BERLIN, Feb 26 (AFP): German Chancellor Angela Merkel will put a hard-fought coalition deal to a vote Monday by her conservative party, which is expected to give its approval after she moved to quash a rightwing rebellion.
Officials from Merkel's Christian Democratic Union (CDU), the party she has led for nearly 18 years and steadily moved towards the political centre, are gathering from 0900 GMT in Berlin.
The main aim of the meeting is to give the green light to a government pact hammered out in early February with the Social Democrats (SPD) after four months of political limbo in Europe's economic powerhouse since a tricky general election.
Merkel paid a high price to break the impasse and coax the reluctant SPD back into a loveless "grand coalition", which has ruled Germany for eight of her 12 years in power.
The deal included the CDU ceding control to the Social Democrats of the powerful finance ministry, seen by conservatives as a guarantor of budgetary rigour in Germany and the eurozone.
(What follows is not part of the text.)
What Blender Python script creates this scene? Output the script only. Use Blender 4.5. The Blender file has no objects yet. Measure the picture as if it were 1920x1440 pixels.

Merkel, once the seemingly invincible leader of her party and the nation, has looked severely weakened in recent months given her protracted struggle to put together a viable coalition for her fourth and possibly final term.
Opponents of her liberal refugee policy have grown more outspoken as the country's major parties face pressure from the far-right AfD party which has railed against a mass influx of more than one million asylum seekers since 2015.